先生の提起された視点でかつての私たちの分析を考え直すと、いくつかの調査報告での農村地域社会での多様な共同活動の重要性の指摘は当たっていたのではないか。もちろんこの提起自体はもっと幅の広い高次の連帯のあり方を問うものであるが、農村に限らず今、小さな共同活動をどのように築いていくかは、これからの日本社会の基本的課題である。しかし二つ目の提起の批判的精神の課題は一連の調査分析に全く欠けていた視点である。この欠落が先の共同活動の再編が現場でうまくいかなかった真因かもしれない。だから高齢者の中でも女性活動が伸びているのは、あまりあからさまでなくとも農村という男性社会のなかで苦しんで前進するなかで、彼女ら自身がこの精神をきたえていたとみることができる。最後の先生の「希望」はあまり社会科学の分野では出てこない言葉なのでそこでは本当に驚いたが、食と農のいわゆる「厳しい現実」を越えて行く改革にとって、これこそ最も必要な事柄だ。

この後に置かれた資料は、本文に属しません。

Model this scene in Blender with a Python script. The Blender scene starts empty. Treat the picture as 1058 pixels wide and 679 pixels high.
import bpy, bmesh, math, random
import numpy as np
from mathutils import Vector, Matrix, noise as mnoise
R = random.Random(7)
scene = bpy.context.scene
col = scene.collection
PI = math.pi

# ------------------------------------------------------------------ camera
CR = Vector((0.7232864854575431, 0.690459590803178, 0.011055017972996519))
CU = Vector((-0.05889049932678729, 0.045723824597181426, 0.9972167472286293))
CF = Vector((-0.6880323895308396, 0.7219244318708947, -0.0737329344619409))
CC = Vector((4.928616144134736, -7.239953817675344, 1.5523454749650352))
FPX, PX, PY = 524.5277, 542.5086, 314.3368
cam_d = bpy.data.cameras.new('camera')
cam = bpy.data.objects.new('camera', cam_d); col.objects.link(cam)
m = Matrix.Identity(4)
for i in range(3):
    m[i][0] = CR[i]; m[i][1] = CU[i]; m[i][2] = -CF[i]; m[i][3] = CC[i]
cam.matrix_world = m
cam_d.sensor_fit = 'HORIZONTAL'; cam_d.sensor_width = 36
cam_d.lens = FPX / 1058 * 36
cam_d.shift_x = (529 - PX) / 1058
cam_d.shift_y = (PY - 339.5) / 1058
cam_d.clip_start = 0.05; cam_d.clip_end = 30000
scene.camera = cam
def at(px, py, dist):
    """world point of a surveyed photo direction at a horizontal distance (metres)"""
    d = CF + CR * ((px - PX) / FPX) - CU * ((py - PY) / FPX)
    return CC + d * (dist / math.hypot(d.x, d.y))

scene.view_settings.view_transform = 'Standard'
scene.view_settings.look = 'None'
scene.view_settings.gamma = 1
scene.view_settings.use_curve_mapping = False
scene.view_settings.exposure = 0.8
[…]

では農村高齢者分析にいかなる「希望」視点があったのか。調査時点ですでに転作は本格化していたし、過疎は深化して村のくらしは楽しい環境ではなかった。しかし聞き取りをしたどの方々も、これから先の5年前後の目安をもって長生きしたいとか、今の状態で働きたいとか、元気に過ごしたいという希望を持っていたことは大事な事実であろう。これがどの年代でも、つまり60歳代前半でも70歳代後半でも同じであったことに強い印象を受けたのである。今の生活を5年先にも続けているということは、私にはとても想定できない。当時の農村高齢者の気力にあらためて感心して、私の「希望」をあと1年、これを続けるということにしたい。